### Objective:
Return only the lines running from the top of the entries to the line with "scene.camera = cam", inclusive, exactly as written.

### Collected data:
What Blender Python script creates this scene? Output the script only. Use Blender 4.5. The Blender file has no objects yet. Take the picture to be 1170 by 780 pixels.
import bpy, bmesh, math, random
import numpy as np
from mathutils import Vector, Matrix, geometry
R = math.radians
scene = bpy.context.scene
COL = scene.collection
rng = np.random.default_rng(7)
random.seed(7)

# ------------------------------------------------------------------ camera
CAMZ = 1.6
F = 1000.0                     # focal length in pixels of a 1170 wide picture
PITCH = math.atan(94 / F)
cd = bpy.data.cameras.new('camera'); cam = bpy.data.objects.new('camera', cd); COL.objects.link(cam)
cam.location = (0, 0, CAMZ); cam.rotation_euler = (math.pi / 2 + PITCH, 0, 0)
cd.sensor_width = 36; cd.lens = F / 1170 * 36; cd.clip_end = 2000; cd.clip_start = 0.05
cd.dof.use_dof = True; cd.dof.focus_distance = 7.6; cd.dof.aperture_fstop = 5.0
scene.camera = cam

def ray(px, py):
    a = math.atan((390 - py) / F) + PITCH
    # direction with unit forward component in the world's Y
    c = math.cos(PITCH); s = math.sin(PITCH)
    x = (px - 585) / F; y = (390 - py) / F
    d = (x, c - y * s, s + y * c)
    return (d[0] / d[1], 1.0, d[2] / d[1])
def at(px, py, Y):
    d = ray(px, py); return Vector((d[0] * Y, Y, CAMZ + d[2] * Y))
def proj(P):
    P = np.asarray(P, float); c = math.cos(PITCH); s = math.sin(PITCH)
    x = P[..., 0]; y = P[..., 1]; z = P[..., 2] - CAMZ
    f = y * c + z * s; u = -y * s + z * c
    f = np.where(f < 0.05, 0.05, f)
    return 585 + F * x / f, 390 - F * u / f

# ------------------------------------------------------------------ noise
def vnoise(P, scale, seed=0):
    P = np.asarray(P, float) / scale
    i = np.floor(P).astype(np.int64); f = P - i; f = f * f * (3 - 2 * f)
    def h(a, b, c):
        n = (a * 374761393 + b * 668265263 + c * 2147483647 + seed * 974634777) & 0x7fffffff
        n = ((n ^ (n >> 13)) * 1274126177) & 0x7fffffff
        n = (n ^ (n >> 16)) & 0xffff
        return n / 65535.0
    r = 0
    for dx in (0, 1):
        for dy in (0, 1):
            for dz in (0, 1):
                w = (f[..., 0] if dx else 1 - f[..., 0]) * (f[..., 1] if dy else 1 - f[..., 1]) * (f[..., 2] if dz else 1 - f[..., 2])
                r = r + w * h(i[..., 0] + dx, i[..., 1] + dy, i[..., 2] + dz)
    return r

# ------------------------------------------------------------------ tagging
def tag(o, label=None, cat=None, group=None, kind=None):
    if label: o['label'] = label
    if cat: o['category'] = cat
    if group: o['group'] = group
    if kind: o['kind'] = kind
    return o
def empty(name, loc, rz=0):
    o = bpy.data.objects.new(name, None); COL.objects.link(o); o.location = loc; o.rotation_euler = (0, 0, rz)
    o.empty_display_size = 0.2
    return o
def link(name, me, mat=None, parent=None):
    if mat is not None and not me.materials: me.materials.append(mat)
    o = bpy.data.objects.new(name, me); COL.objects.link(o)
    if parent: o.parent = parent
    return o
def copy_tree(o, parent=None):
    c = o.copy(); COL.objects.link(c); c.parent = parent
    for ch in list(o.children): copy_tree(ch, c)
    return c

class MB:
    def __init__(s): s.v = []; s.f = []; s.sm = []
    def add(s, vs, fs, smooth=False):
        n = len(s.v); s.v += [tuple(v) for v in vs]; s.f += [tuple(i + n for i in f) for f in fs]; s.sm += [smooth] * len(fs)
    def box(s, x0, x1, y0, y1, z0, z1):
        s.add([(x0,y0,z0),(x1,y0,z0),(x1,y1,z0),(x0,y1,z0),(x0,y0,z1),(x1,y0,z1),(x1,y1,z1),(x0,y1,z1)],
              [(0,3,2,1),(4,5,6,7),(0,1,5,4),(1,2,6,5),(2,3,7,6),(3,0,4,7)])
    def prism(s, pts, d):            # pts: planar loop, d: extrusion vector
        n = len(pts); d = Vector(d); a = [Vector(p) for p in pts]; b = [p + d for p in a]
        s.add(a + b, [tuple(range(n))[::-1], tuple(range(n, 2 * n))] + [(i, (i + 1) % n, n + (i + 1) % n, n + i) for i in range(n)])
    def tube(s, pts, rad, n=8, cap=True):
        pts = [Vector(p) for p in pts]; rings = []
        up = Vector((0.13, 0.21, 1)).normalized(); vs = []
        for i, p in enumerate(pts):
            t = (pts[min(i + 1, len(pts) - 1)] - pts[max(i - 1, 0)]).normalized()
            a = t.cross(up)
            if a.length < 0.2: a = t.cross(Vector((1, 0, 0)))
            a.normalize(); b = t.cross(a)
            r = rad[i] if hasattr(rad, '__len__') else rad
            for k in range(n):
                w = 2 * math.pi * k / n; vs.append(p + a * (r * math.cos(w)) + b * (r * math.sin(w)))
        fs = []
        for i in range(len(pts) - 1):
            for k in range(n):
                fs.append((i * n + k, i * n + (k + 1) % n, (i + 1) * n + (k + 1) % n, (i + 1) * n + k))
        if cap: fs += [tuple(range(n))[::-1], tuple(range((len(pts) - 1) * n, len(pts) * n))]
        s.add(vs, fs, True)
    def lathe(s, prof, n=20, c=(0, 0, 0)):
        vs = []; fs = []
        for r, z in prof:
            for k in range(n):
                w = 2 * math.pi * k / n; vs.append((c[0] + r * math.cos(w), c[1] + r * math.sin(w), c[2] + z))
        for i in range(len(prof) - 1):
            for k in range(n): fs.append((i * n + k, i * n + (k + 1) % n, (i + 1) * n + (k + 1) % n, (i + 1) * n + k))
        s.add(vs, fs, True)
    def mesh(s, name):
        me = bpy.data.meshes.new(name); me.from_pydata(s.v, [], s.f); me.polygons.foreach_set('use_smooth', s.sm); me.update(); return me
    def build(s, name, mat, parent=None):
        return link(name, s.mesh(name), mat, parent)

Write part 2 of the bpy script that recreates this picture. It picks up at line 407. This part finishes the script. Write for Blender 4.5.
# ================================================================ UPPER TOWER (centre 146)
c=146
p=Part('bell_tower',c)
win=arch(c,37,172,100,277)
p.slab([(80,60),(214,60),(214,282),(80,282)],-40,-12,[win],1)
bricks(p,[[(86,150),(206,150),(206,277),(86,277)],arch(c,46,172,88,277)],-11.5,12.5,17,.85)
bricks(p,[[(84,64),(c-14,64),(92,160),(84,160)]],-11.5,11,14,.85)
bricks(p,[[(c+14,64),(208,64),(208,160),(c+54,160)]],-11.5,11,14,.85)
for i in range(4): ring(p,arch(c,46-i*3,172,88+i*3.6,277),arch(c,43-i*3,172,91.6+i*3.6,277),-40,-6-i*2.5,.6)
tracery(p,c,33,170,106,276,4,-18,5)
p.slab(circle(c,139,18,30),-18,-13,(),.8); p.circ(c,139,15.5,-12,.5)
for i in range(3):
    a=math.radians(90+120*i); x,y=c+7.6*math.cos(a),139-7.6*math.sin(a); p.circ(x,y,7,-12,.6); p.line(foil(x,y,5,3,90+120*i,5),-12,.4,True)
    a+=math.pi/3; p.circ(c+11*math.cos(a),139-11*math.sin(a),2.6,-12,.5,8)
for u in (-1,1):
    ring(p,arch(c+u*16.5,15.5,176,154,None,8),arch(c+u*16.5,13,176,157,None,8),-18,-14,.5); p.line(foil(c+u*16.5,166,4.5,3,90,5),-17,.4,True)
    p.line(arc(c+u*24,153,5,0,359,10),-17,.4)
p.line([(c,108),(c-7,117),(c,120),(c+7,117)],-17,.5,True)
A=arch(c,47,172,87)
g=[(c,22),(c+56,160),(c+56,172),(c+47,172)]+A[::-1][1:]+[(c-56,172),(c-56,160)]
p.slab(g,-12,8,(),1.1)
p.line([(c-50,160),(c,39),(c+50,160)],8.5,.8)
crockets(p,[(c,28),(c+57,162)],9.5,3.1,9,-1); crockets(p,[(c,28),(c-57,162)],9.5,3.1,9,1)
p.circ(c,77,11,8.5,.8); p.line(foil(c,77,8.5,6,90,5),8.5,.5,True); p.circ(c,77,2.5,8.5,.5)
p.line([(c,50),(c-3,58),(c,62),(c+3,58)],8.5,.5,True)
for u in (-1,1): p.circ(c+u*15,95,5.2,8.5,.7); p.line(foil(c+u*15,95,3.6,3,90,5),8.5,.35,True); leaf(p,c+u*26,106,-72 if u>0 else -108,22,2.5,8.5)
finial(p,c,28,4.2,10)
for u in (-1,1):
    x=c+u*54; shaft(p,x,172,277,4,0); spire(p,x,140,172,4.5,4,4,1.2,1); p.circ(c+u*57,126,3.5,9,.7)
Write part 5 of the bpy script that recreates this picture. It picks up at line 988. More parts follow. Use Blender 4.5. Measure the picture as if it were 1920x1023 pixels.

### Solution for this task:
What Blender Python script creates this scene? Output the script only. Use Blender 4.5. The Blender file has no objects yet. Take the picture to be 1170 by 780 pixels.
import bpy, bmesh, math, random
import numpy as np
from mathutils import Vector, Matrix, geometry
R = math.radians
scene = bpy.context.scene
COL = scene.collection
rng = np.random.default_rng(7)
random.seed(7)

# ------------------------------------------------------------------ camera
CAMZ = 1.6
F = 1000.0                     # focal length in pixels of a 1170 wide picture
PITCH = math.atan(94 / F)
cd = bpy.data.cameras.new('camera'); cam = bpy.data.objects.new('camera', cd); COL.objects.link(cam)
cam.location = (0, 0, CAMZ); cam.rotation_euler = (math.pi / 2 + PITCH, 0, 0)
cd.sensor_width = 36; cd.lens = F / 1170 * 36; cd.clip_end = 2000; cd.clip_start = 0.05
cd.dof.use_dof = True; cd.dof.focus_distance = 7.6; cd.dof.aperture_fstop = 5.0
scene.camera = cam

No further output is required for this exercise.